Najwybitniejszy twardziel kina. Przez lata tworzył doskonały wizerunek lekko tępego, ograniczonego ale jednocześnie doświadczonego życiowo, czasami wręcz mądrego, nie rozumiejącego kobiet, gardzącego nimi, ale równocześnie zafascynowanego płcią przeciwną twardziela z zasadami. Zawsze jednak można było zauważyć w oku lekką nutkę autoironi wobec swojego bohatera, w zależności od filmu mniej lub bardziej widoczną. I w tym tkwi cała siła jego kreacji - nikt inny nie potrafił zachować tak idealnej proporcji między autoparodią a realizmem granego przez siebie bohatera - twardziela. Ani John Wayne ani Lee Marvin ani De Niro ani Steve McQueen ani inni. A co do dorobku reżyserskiego, to już jest prawdziwy popis wielkiego talentu, wszechstronności i doskonałych umiejętności. Clint jest już żyjącą ikoną, jednym z tych największych z największych.
A, że dla pośmiechu, po 11 latach odpiszę.
Dziś ma na koncie kilka tytułów więcej, wybitnych tytułów. I nie zapowiada się na to by miał szybko kończyć.
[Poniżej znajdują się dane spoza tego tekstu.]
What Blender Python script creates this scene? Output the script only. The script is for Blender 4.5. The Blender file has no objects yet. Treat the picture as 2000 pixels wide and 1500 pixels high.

Jest dla mnie najwybitniejszą postacią Hollywood. Bezapelacyjnie.
Lekko tępego? Gdzie? Przeciwnie, jego bohatyrowie są jak koty. Inteligentni, sprytni, twardzi, podążający własną drogą.
Dokładnie. Nic tu z tępoty i ograniczenia, tylko specyficzna szorstkość. Specyficzna, bo wzbudzająca sympatię.
I ten charakterystyczny chód, znany już z dawnych filmów - jakby każdy krok stawiał z namysłem, powolny a jednocześnie zdecydowany.
Przypomnijcie mi ludzie jaki tytuł ma film w którym Clint gra chorego, kaszlącego piosenkarza country? Bardzo dawno to oglądałam. Z góry dziękuję.
Lekko tępego... nie wiem, czy prawdą jest, co tu naród pisał na forum o Schwarzeneggerze inspirującym się Eastwoodem, ale jak dla mnie, to Arnie uwielbia role lekko tępawych chłopaczków z zadupia (zresztą moim zdaniem świadoma poza, bo z wywiadów wynika, że nieźle potrafi manipulować, a z filmów akcji - że czas reakcji u niego ok). Dustin Hoffman zagrał przynajmniej dwa razy spowolnionego (Gwiezdny powóz i Rain Man). Eastwood - jest spokojny. Typ faceta, który jak się niebo zawali, to wstanie, otrzepie się i pójdzie.